Ms. Warren’s team has been critical of Mr. Biden’s reliance on high-dollar fund-raising events.

The two candidates are on opposite sides of a party divide that pits the structural changes favored by more left-leaning front-runners like Ms. Warren and Senator Bernie Sanders of Vermont against a more moderate approach that speaks to values of unity and bipartisanship, which Mr. Biden espouses.

Mr. Gates, a Harvard dropout, is a chairman of the Bill and Melinda Gates Foundation, the world’s largest charitable organization. The foundation has directed billions of dollars annually toward efforts to combat malaria, reduce poverty and improve education.

Mr. Gates has expressed worries about President Trump’s foreign aid policies and his style of communication.

He has also spoken in defiance of federal regulation before. In 1998, Mr. Gates testified in Congress to defend Microsoft when lawmakers questioned whether the company was abusing its market power. He argued that technological process could happen “if innovation is not restricted by government.”

That appearance was mirrored by the congressional testimony last month of another tech industry titan, Mark Zuckerberg, the chief executive of Facebook. Mr. Zuckerberg, who struck a more conciliatory tone in front of Congress than Mr. Gates did, has criticized Ms. Warren’s plan to break up tech giants.

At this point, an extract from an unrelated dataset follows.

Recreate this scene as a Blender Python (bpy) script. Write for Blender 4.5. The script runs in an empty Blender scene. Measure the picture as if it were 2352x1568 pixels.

Ms. Warren has also clashed publicly with the billionaire Leon Cooperman, a hedge fund manager who wrote an open letter to the senator last month. He disagreed with Ms. Warren’s critique of the finance industry and predicted stock-market losses if she were to win the presidency.

As with Mr. Gates, Ms. Warren responded with a tweet.

“Leon is wrong,” she said. “I’m fighting for big changes like universal child care, investing in public schools, and free public college. We can do all of that with a #TwoCentWealth Tax. Leon can and should pitch in more — so that every kid has the same opportunities he did to succeed.”